┌──

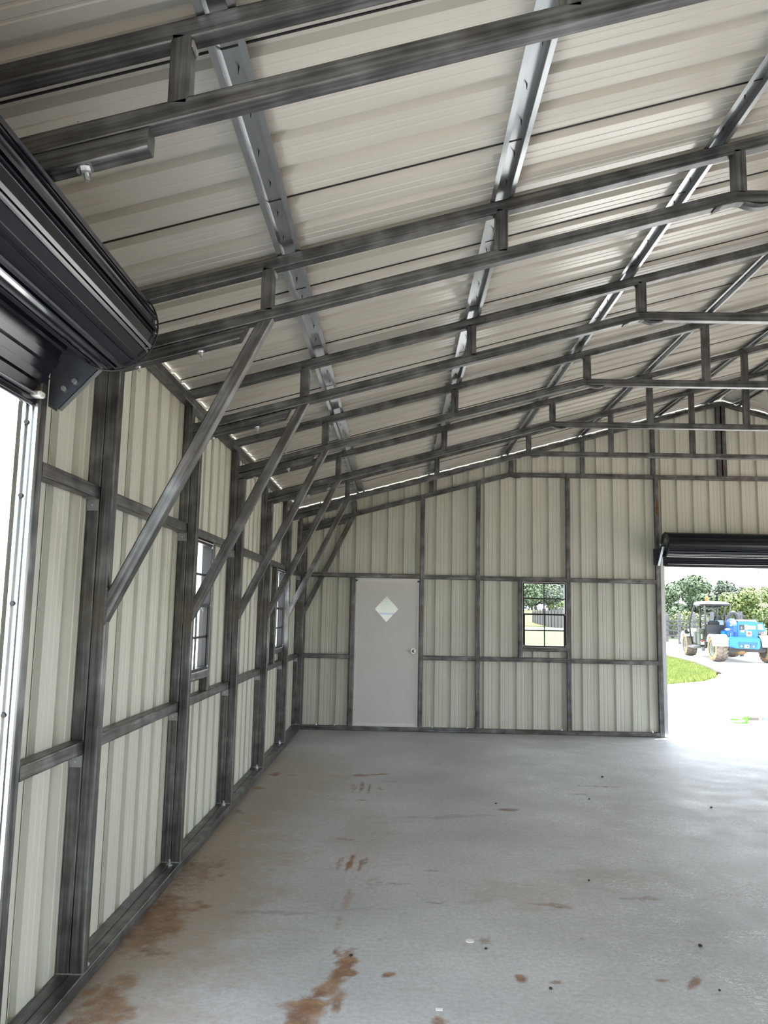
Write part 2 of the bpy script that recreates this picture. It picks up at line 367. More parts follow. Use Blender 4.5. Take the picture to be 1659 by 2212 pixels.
# ------------------------------------------------------------------ floor and sheeting
def build_floor():
    from mathutils import noise as mn
    def frange(a, b, st):
        n = max(1, round((b-a)/st)); return [a+(b-a)*i/n for i in range(n)]
    xs = [-0.16]+frange(-0.02, 3.4, 0.02)+frange(3.4, XE+0.16, 0.35)+[XE+0.16]
    ys = frange(YF-0.1, 3.1, 0.5)+frange(3.1, 6.2, 0.02)+frange(6.2, 9.4, 0.035)+frange(9.4, YB+0.10, 0.1)+[YB+0.10]
    nx = len(xs); V = [(x, y, 0.0) for y in ys for x in xs]
    Fc = [(j*nx+i, j*nx+i+1, (j+1)*nx+i+1, (j+1)*nx+i) for j in range(len(ys)-1) for i in range(nx-1)]
    k = len(V); V += [(xs[0], ys[0], -0.15), (xs[-1], ys[0], -0.15), (xs[-1], ys[-1], -0.15), (xs[0], ys[-1], -0.15)]
    Fc.append((k+3, k+2, k+1, k))
    top = (len(ys)-1)*nx
    Fc += [tuple([k, k+1]+list(range(nx-1, -1, -1))), tuple([k+2, k+3]+[top+i for i in range(nx)])]
    Fc += [tuple([k+1, k+2]+[j*nx+nx-1 for j in range(len(ys)-1, -1, -1)]), tuple([k+3, k]+[j*nx for j in range(len(ys))])]
    o = mesh('floor', V, Fc, M['floor'])
    buf = [0.0]*(4*len(V))
    import bisect
    for (ch, cx, cy, rx, ry, rot, amt, wk) in STAINS:
        R = max(rx, ry)*1.0+wk; c, s = math.cos(rot), math.sin(rot)
        i0 = bisect.bisect_left(xs, cx-R); i1 = bisect.bisect_right(xs, cx+R); j0 = bisect.bisect_left(ys, cy-R); j1 = bisect.bisect_right(ys, cy+R)
        for j in range(j0, j1):
            for i in range(i0, i1):
                x, y = xs[i], ys[j]
                w1 = mn.noise((x*5.5, y*5.5, cx)); w2 = mn.noise((x*5.5+9, y*5.5, cy)); w3 = mn.noise((x*17, y*17, cx+3)); w4 = mn.noise((x*17+5, y*17, cy+3))
                dx = x-cx+(w1*0.6+w3*0.4)*wk; dy = y-cy+(w2*0.6+w4*0.4)*wk
                u = (dx*c+dy*s)/rx; v = (-dx*s+dy*c)/ry; d = math.sqrt(u*u+v*v)
                if d < 1:
                    f = amt*min(1.0, (1-d)*1.8); q = 4*(j*nx+i)+ch; buf[q] = max(buf[q], f)
    at_ = o.data.attributes.new('stain', 'FLOAT_COLOR', 'POINT'); at_.data.foreach_set('color', buf)
    return o
floor = tag(build_floor(), kind='structure')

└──

Copy out all of the data word for word. Do not carry over any picture.

> Task response
Write part 2 of the bpy script that recreates this picture. It picks up at line 367. More parts follow. Use Blender 4.5. Take the picture to be 1659 by 2212 pixels.
# ------------------------------------------------------------------ floor and sheeting
def build_floor():
    from mathutils import noise as mn
    def frange(a, b, st):
        n = max(1, round((b-a)/st)); return [a+(b-a)*i/n for i in range(n)]
    xs = [-0.16]+frange(-0.02, 3.4, 0.02)+frange(3.4, XE+0.16, 0.35)+[XE+0.16]
    ys = frange(YF-0.1, 3.1, 0.5)+frange(3.1, 6.2, 0.02)+frange(6.2, 9.4, 0.035)+frange(9.4, YB+0.10, 0.1)+[YB+0.10]
    nx = len(xs); V = [(x, y, 0.0) for y in ys for x in xs]
    Fc = [(j*nx+i, j*nx+i+1, (j+1)*nx+i+1, (j+1)*nx+i) for j in range(len(ys)-1) for i in range(nx-1)]
    k = len(V); V += [(xs[0], ys[0], -0.15), (xs[-1], ys[0], -0.15), (xs[-1], ys[-1], -0.15), (xs[0], ys[-1], -0.15)]
    Fc.append((k+3, k+2, k+1, k))
    top = (len(ys)-1)*nx
    Fc += [tuple([k, k+1]+list(range(nx-1, -1, -1))), tuple([k+2, k+3]+[top+i for i in range(nx)])]
    Fc += [tuple([k+1, k+2]+[j*nx+nx-1 for j in range(len(ys)-1, -1, -1)]), tuple([k+3, k]+[j*nx for j in range(len(ys))])]
    o = mesh('floor', V, Fc, M['floor'])
    buf = [0.0]*(4*len(V))
    import bisect
    for (ch, cx, cy, rx, ry, rot, amt, wk) in STAINS:
        R = max(rx, ry)*1.0+wk; c, s = math.cos(rot), math.sin(rot)
        i0 = bisect.bisect_left(xs, cx-R); i1 = bisect.bisect_right(xs, cx+R); j0 = bisect.bisect_left(ys, cy-R); j1 = bisect.bisect_right(ys, cy+R)
        for j in range(j0, j1):
            for i in range(i0, i1):
                x, y = xs[i], ys[j]
                w1 = mn.noise((x*5.5, y*5.5, cx)); w2 = mn.noise((x*5.5+9, y*5.5, cy)); w3 = mn.noise((x*17, y*17, cx+3)); w4 = mn.noise((x*17+5, y*17, cy+3))
                dx = x-cx+(w1*0.6+w3*0.4)*wk; dy = y-cy+(w2*0.6+w4*0.4)*wk
                u = (dx*c+dy*s)/rx; v = (-dx*s+dy*c)/ry; d = math.sqrt(u*u+v*v)
                if d < 1:
                    f = amt*min(1.0, (1-d)*1.8); q = 4*(j*nx+i)+ch; buf[q] = max(buf[q], f)
    at_ = o.data.attributes.new('stain', 'FLOAT_COLOR', 'POINT'); at_.data.foreach_set('color', buf)
    return o
floor = tag(build_floor(), kind='structure')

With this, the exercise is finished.